A coalition of the G-7 group of leading industrial nations, Australia and the European Union agreed Friday to introduce price caps on Russian petroleum products, including base oils and finished lubricants, in response to Russia’s war against Ukraine.

G-7 members are Canada, France, Germany, Italy, Japan, the United Kingdom and the United States. Russia was suspended from the Group of Eight in March 2014.

The coalition implemented a price cap for Russian crude oil exports on Dec. 5. On Friday they agreed to extend the measure to two categories of refined products – those that trade at higher prices than crude, such as gasoline and diesel fuels, or lubricants, and those that sell at a discount, such as fuel oil.

The U.S. Department of Treasury issued a news release stating that the new agreement “will better calibrate the price cap policy for refined products, given the wide range of market prices at which these products trade.”

The price range for the petroleum product price cap is being finalized and will be announced in the coming days, before the embargo for Russian refined products imports into EU kicks in on Feb. 5, Bloomberg reported Jan. 19.

The coalition also agreed to introduce changes in March to the U.S. $60 price threshold on the Russian seaborne crude oil, reflecting the new developments on the global oil market.

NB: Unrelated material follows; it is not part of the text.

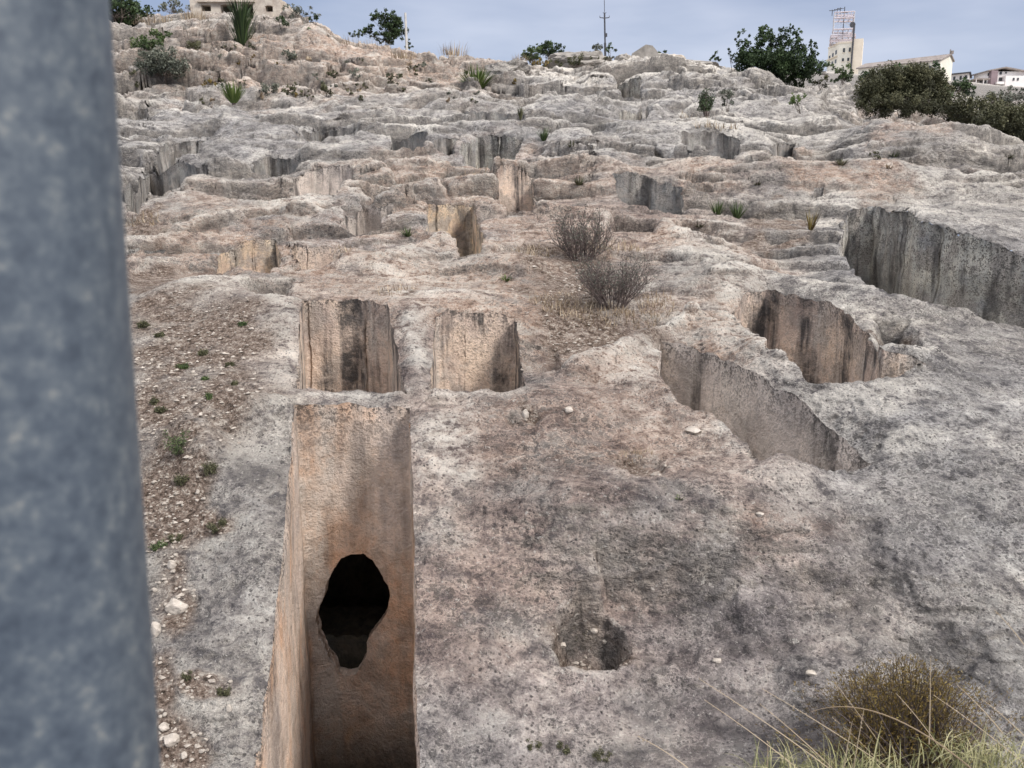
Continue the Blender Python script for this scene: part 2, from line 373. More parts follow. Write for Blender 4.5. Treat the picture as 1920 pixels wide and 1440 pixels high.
# ------------------------------------------------------------------ tomb shafts (picture outlines of their rims)
PITS = [
 # name tag, outline, depth, taper, warm, jitter
 ('hero', [(553, 758), (610, 755), (665, 752), (768, 754), (772, 850), (777, 1000), (779, 1200), (786, 1440), (800, 1800), (400, 1800), (476, 1440), (500, 1280), (524, 1100), (541, 900)], 3.1, .015, 1.0, .006),
 ('a', [(567, 560), (610, 562), (660, 562), (727, 573), (745, 650), (761, 728), (690, 725), (650, 728), (600, 727), (556, 722), (560, 640)], .85, .01, .8, .014),
 ('b', [(818, 596), (840, 588), (900, 585), (966, 588), (976, 650), (986, 708), (930, 721), (870, 711), (803, 718), (810, 650)], 2.0, .01, .9, .014),
 ('c', [(1238, 618), (1300, 640), (1350, 662), (1400, 690), (1450, 722), (1500, 745), (1560, 790), (1640, 857), (1540, 864), (1425, 850), (1400, 812), (1335, 762), (1272, 738), (1235, 695)], 2.2, .01, .6, .02),
 ('d', [(1372, 575), (1395, 540), (1440, 530), (1500, 545), (1545, 548), (1590, 580), (1625, 630), (1655, 655), (1705, 664), (1748, 690), (1690, 706), (1600, 719), (1540, 719), (1515, 712), (1500, 690), (1440, 655), (1420, 615)], 2.3, .01, .7, .03),
 ('e', [(1590, 400), (1640, 382), (1730, 415), (1830, 445), (1960, 490), (1960, 620), (1870, 603), (1760, 572), (1660, 549), (1615, 515), (1570, 470)], 2.6, .01, .2, .04),
 ('f', [(1148, 322), (1215, 326), (1222, 335), (1280, 345), (1280, 400), (1255, 405), (1220, 386), (1160, 372), (1155, 345)], 2.0, .01, .15, .03),
 ('g', [(800, 375), (885, 378), (892, 400), (908, 445), (902, 470), (862, 469), (845, 440), (800, 430)], 2.0, .01, 1.0, .03),
 ('h', [(930, 328), (1002, 330), (1002, 385), (985, 398), (955, 394), (935, 380)], 1.8, .01, .7, .03),
 ('i', [(680, 372), (715, 366), (738, 378), (715, 432), (650, 436), (640, 410)], 1.6, .01, .5, .04),
 ('j', [(548, 330), (590, 312), (655, 305), (662, 320), (630, 366), (600, 362), (550, 348)], 2.0, .01, .4, .04),
 ('k', [(474, 300), (505, 290), (565, 290), (558, 310), (520, 332), (474, 334)], 2.0, .01, .1, .04),
 ('l', [(300, 272), (325, 264), (386, 264), (370, 285), (325, 303), (290, 300)], 2.0, .01, .1, .04),
 ('m', [(236, 328), (280, 318), (390, 314), (345, 344), (275, 350), (262, 398), (236, 400)], 2.4, .01, .1, .05),
 ('n', [(733, 248), (800, 244), (795, 270), (775, 281), (735, 280)], 2.0, .01, .15, .05),
 ('o', [(812, 258), (862, 256), (850, 288), (838, 286), (812, 270)], 2.0, .01, .1, .05),
 ('p', [(862, 268), (900, 256), (985, 256), (975, 275), (940, 296), (868, 296)], 1.6, .01, .3, .06),
 ('q', [(1150, 140), (1203, 138), (1203, 183), (1165, 183)], 3.0, .01, .1, .05),
 ('r', [(1160, 205), (1215, 193), (1216, 218), (1195, 224), (1160, 222)], 2.0, .01, .3, .06),
 ('s', [(1278, 246), (1350, 240), (1390, 262), (1375, 298), (1330, 286), (1282, 268)], 2.0, .01, .1, .06),
 ('t', [(1448, 262), (1490, 262), (1490, 300), (1448, 300)], 2.0, .01, .1, .05),
 ('v', [(412, 472), (455, 450), (520, 452), (530, 490), (500, 512), (405, 510)], 1.2, .05, 1.0, .03),
 ('w', [(545, 462), (648, 458), (640, 480), (590, 503), (560, 505)], 1.0, .05, .8, .04),
 ('x', [(218, 200), (276, 198), (282, 222), (218, 222)], 1.6, .01, .1, .05),
 ('y', [(545, 236), (600, 224), (665, 228), (665, 250), (610, 256), (560, 254)], 1.4, .01, .2, .06),
 ('z', [(238, 450), (262, 452), (255, 474), (236, 480)], .8, .01, .2, .03),
 ('aa', [(270, 465), (312, 463), (300, 474), (272, 475)], .8, .01, .3, .02),
 ('ab', [(1220, 268), (1300, 276), (1290, 290), (1225, 284)], 1.0, .01, .2, .05),
 ('ac', [(865, 205), (990, 206), (975, 222), (880, 220)], 1.4, .01, .2, .07),
 ('ad', [(1525, 345), (1545, 345), (1542, 372), (1526, 372)], .8, .01, .3, .03),
]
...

The introduction of price caps on Russian crude and petroleum products means that the G-7, the EU and Australia prohibit companies from these nations from providing shipping and essential services needed to transport the goods, if the goods are priced above the agreed limit. These services include the obligatory insurance on seaborn transportation of crude, fuels and lubricants.

The price cap was introduced as a move to deprive Moscow of revenue to fund its war in Ukraine.